Nermin abla (lar), çok takıntılıdır. İmzası eksik evrak ise sümen altı eder, sen bekle de bekle ödensin diye. Sorsan bana gelmedi der, unutur evrakı. Yıl sonu mutabakatı yapılırken, saatlerce mesai kaybına yol açar bulunamayan faturalar. Ama işi bil işe gitme derler ya, aynı hesap Nermin abla da işi batırsa da nasıl içinden çıkılacağını çok iyi bilir. İnsan ilişkilerini abla-kardeş kıvamında tutup, çatlak ses duymamayı ona yine bu şirket öğretmiştir.

Numan abi(ler) ise, evrimleşen bilişim dünyasında kaybolmuştur. Şirketin elektrik kablolarını çekmiştir oysa ki. Ona destek ekibinde hürmet gösterirler, abi derler ama terfi onun için de ulaşılması güç bir nihayettir. Kendini geliştirmemiş, buna gerek de duymamıştır. Ekipte daha cabbar, daha iş bitirici olanların arasında eriyip gider, göze batmaz. Kaç tane müdür eskitmiştir Numan abi ama şirketin hürmetten doğan bağlılığından mıdır bilmem, milletin terfi için birbirini boğazladığı iş dünyasında o ilk işinden emekli olarak ayrılır.

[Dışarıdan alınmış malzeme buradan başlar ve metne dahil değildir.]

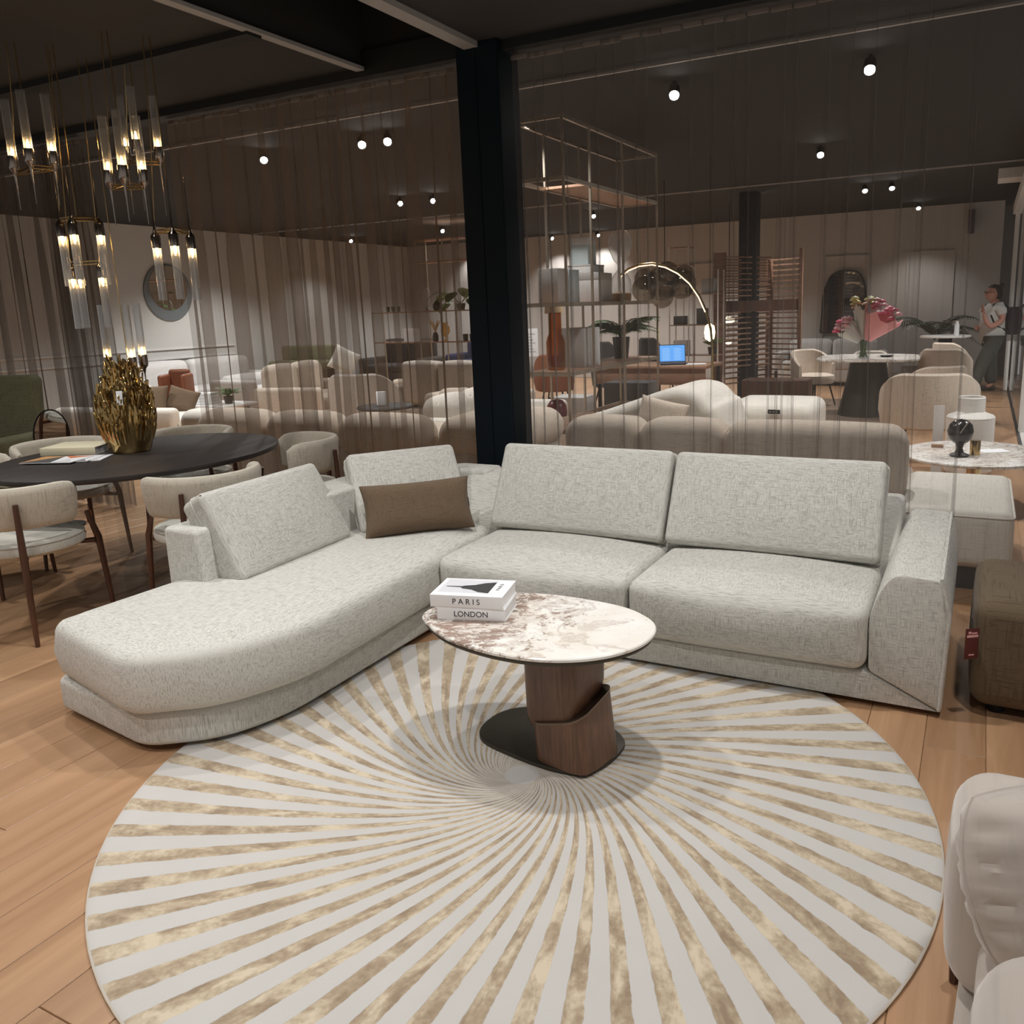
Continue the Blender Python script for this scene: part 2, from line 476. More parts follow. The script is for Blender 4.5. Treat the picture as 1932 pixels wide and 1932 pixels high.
M['ink'] = plain('black_ink', (0.012, 0.012, 0.012), 0.6)
M['tag_red'] = plain('dark_red_card', (0.10, 0.018, 0.016), 0.5)
M['tag_orange'] = plain('orange_card', (0.40, 0.13, 0.06), 0.5)
M['tag_blue'] = plain('pale_blue_card', (0.45, 0.66, 0.76), 0.5)
M['mirror'] = plain('mirror_glass', (0.82, 0.84, 0.84), 0.02, 1.0, 0.01)
M['mirror_dark'] = plain('smoked_mirror', (0.16, 0.15, 0.15), 0.04, 1.0, 0.02)
M['glass'] = glass('clear_glass', (.96, .97, .97), 0.02)
M['tube_glass'] = glass('tube_glass', (0.975, 0.98, 0.985), 0.2, 1.9, haze=.4, edge=2.2)
M['amber'] = glass('amber_glass', (0.80, 0.55, 0.22), 0.03, 1.5)
M['smoke'] = glass('smoked_glass', (0.60, 0.57, 0.50), 0.03, 1.7)
M['bulb'] = emit('bulb_glow', (1.0, 0.62, 0.26), 55)
M['lens'] = emit('spot_lens', (1.0, 0.95, 0.88), 60)
M['led'] = emit('led_strip', (1.0, 0.72, 0.42), 4.0)
M['glow'] = emit('lamp_glow', (1.0, 0.76, 0.42), 6.0)
M['screen'] = emit('screen_blue', (0.10, 0.36, 0.85), 1.3)
M['leaf'] = plain('green_leaf', (0.05, 0.13, 0.025), 0.45, 0, 0.35, 12)
M['leaf_light'] = plain('light_green_leaf', (0.22, 0.30, 0.06), 0.45, 0, 0.3, 12)
M['leaf_dark'] = plain('dark_palm_leaf', (0.03, 0.05, 0.028), 0.5, 0, 0.3, 12)
M['soil'] = plain('soil', (0.03, 0.02, 0.014), 0.9)
M['pot'] = plain('dark_pot', (0.05, 0.045, 0.04), 0.6)
M['ceramic'] = plain('cream_ceramic', (0.72, 0.69, 0.64), 0.6, bump=0.3, scale=60)
M['pink_paper'] = plain('pink_wrapping', (0.85, 0.36, 0.38), 0.5)
M['pink'] = plain('pink_petals', (0.85, 0.10, 0.22), 0.6, 0, 0.3, 60)
M['pink_pale'] = plain('pale_pink_petals', (0.85, 0.42, 0.44), 0.6, 0, 0.3, 60)
M['lime'] = plain('lime_petals', (0.62, 0.60, 0.22), 0.6, 0, 0.3, 60)
M['peach'] = plain('peach_petals', (0.72, 0.42, 0.26), 0.6, 0, 0.3, 60)
M['clear_wrap'] = plain('translucent_wrap', (0.62, 0.66, 0.62), 0.35)
M['skin'] = plain('skin', (0.62, 0.30, 0.22), 0.55, 0, 0.06)
M['hair'] = plain('dark_hair', (0.035, 0.022, 0.018), 0.5)
M['tee'] = fabric('white_tshirt', (0.72, 0.71, 0.68), (0.6, 0.59, 0.57), 90)
M['trouser'] = fabric('grey_green_trousers', (0.085, 0.09, 0.08), (0.05, 0.055, 0.05), 90)
M['sand'] = plain('orange_sand', (0.75, 0.42, 0.12), 0.8)
M['red_gloss'] = plain('dark_red_gloss', (0.16, 0.022, 0.03), 0.3)
M['grey_box'] = plain('grey_card', (0.42, 0.40, 0.38), 0.7)
M['white_box'] = plain('white_card', (0.62, 0.60, 0.58), 0.6)
M['blue_spine'] = plain('pale_blue_card_edge', (0.55, 0.63, 0.65), 0.6)
M['carpet'] = fabric('brown_rug', (0.20, 0.14, 0.10), (0.12, 0.08, 0.06), 60)
M['shade'] = plain('linen_shade', (0.55, 0.42, 0.26), 0.8)
M['sheer_left'] = sheer('voile_taupe', (0.15, 0.125, 0.105), 0.27)
M['sheer_mid'] = sheer('voile_brown', (0.26, 0.195, 0.145), 0.27)
M['sheer_right'] = sheer('voile_grey', (0.27, 0.245, 0.225), 0.19)
M['header_tape'] = plain('curtain_tape', (0.20, 0.17, 0.15), 0.8)


def rug_material():
    t = NT('swirl_pile'); tc = t.node('ShaderNodeTexCoord'); sx = t.node('ShaderNodeSeparateXYZ'); t.link(tc.outputs['Object'], sx.inputs[0])
    x, y = sx.outputs[0], sx.outputs[1]
    r = t.math('SQRT', t.math('ADD', t.math('MULTIPLY', x, x), t.math('MULTIPLY', y, y)))
    th = t.math('MULTIPLY', t.math('ARCTAN2', y, x), 180 / PI)
    phi = t.math('MULTIPLY', t.math('SUBTRACT', t.math('DIVIDE', 1.0, t.math('ADD', r, 0.1)), 0.757), 21.0)
    wob = t.math('MULTIPLY', t.math('SUBTRACT', t.noise(30, tc.outputs['Object'], 3), 0.5), 0.10)
    s = t.math('FRACT', t.math('ADD', t.math('ADD', t.math('DIVIDE', t.math('SUBTRACT', t.math('SUBTRACT', th, phi), -116.13), 360 / 56), 100.5), wob))
    dd = t.math('ABSOLUTE', t.math('SUBTRACT', s, 0.5))
    band = t.math('MULTIPLY', t.math('SUBTRACT', 0.238, dd), 40.0, True)
    inner = t.math('GREATER_THAN', r, 0.056); outer = t.math('LESS_THAN', r, 1.2495)
    band = t.math('MULTIPLY', band, t.math('MULTIPLY', inner, outer))
    # shaded viscose: blotches drawn out along the band
    cb = t.node('ShaderNodeCombineXYZ'); t.link(t.math('MULTIPLY', r, 8.0), cb.inputs[0]); t.link(t.math('MULTIPLY', t.math('SUBTRACT', th, phi), 0.28), cb.inputs[1])
    n1 = t.noise(1.0, cb.outputs[0], 4, 0.6, 0.5); n2 = t.noise(60, tc.outputs['Object'], 3, 0.6)
    f = t.math('ADD', t.math('MULTIPLY', n1, 0.8), t.math('MULTIPLY', n2, 0.22))
    beige = t.ramp(f, [(0.38, (0.26, 0.19, 0.125)), (0.49, (0.375, 0.295, 0.20)), (0.62, (0.57, 0.485, 0.36))])
    grey = t.mix(t.noise(5, tc.outputs['Object'], 2), (0.47, 0.453, 0.43), (0.525, 0.508, 0.485))
    c = t.mix(band, grey, beige)
    t.set(Base_Color=c, Roughness=0.75, Sheen_Weight=0.25, Specular_IOR_Level=0.3)
    h = t.math('SUBTRACT', t.math('MULTIPLY', t.noise(260, tc.outputs['Object'], 2), 0.5), t.math('MULTIPLY', band, 1.0))
    t.bump(h, 0.35, 0.004)
    return t.m


def marble_material(name, soft=False):
    t = NT(name); co = t.coord(); sx = t.node('ShaderNodeSeparateXYZ'); t.link(co, sx.inputs[0])
    warp = t.noise(3.0, co, 4, 0.6)
    wv = t.node('ShaderNodeVectorMath', operation='ADD'); cmb = t.node('ShaderNodeCombineXYZ')
    t.link(t.math('MULTIPLY', warp, 0.35), cmb.inputs[0]); t.link(t.math('MULTIPLY', warp, 0.2), cmb.inputs[1]); t.link(co, wv.inputs[0]); t.link(cmb.outputs[0], wv.inputs[1])
    base = t.ramp(t.noise(4, wv.outputs[0], 4, 0.6), [(0.35, (0.80, 0.745, 0.67)), (0.6, (0.88, 0.865, 0.83))])
    vein = t.math('ABSOLUTE', t.math('SUBTRACT', t.noise(2.2, wv.outputs[0], 5, 0.65), 0.5))
    vmask = t.math('SUBTRACT', 1.0, t.math('MULTIPLY', vein, 28.0, True), True)
    c = t.mix(t.math('MULTIPLY', vmask, 0.45), base, (0.42, 0.33, 0.26))
    sp = t.noise(26, wv.outputs[0], 6, 0.75); 
    if soft:
        msk = t.noise(1.6, co, 2)
    else:
        # breccia patch across the half nearer the sofa corner
        msk = t.math('SUBTRACT', 0.78, t.math('ADD', t.math('MULTIPLY', sx.outputs[0], 2.6), t.math('MULTIPLY', warp, 0.42)), True)
    lo = t.math('MULTIPLY', t.math('SUBTRACT', t.math('ADD', sp, t.math('MULTIPLY', msk, 0.17)), 0.60), 9.0, True)
    c = t.mix(t.math('MULTIPLY', lo, 0.9), c, t.mix(t.noise(9, wv.outputs[0], 3), (0.06, 0.06, 0.055), (0.44, 0.25, 0.17)))
    t.set(Base_Color=c, Roughness=0.22, Specular_IOR_Level=0.5)
    return t.m


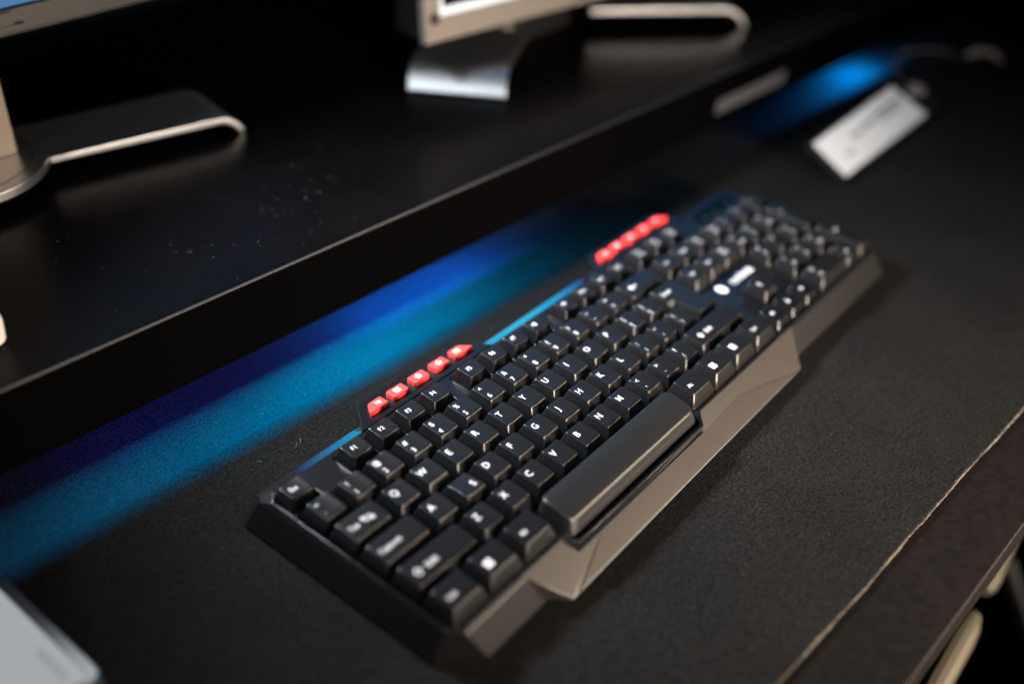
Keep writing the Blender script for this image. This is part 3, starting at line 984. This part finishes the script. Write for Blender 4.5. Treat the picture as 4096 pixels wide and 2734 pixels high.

Şirketlerin, nesillerini sabırla tüketmeye çalıştıkları bu tip çalışanlar, asla işten atılmazlar. Sessizce beklenilir ve zamanı gelince emekli edilirler.

Şirketin küçülmeye gittiği dönemlerde fark etmiştim. Nice üniversite mezunu, yabancı dil bilen ve işine değer katan insandan vazgeçilirken, emeklilik yaşı gelenler dışında bu insanlara asla dokunulmamıştı. Şirket kültürü buna müsaade etmemişti diye düşünüyorum. Nitelikleri dolayısıyla bir daha böyle bir iş bulma şansları az, aile geçindiren ve etliye sütlüye karışmayan sessiz, şirketin temel atma töreninde yer almış bu insanlara saygısızlık edilemezdi. Yine o dönemlerde Nermin abla bana demişti ki bir konuşma arasında, “Buralar daha dutlukken, sizler ilk okulda fişleri ezber ederken, ben Necmi Bey ile kahve içiyordum karşılıklı.” Bu da kanıtı oldu.

Şirketler canlı birer organizma gibi. Necmi Bey gitse de, dutluklar koca koca plazalara dönüşse de, kendinden olanı,  Nermin abla ve Numan abi gibi profilleri kemirmiyor, yok etmiyor. Onlarla var oluyor. Onlar da kendilerince ayak uyduruyor yeni nesile, yaşayıp gidiyorlar işte.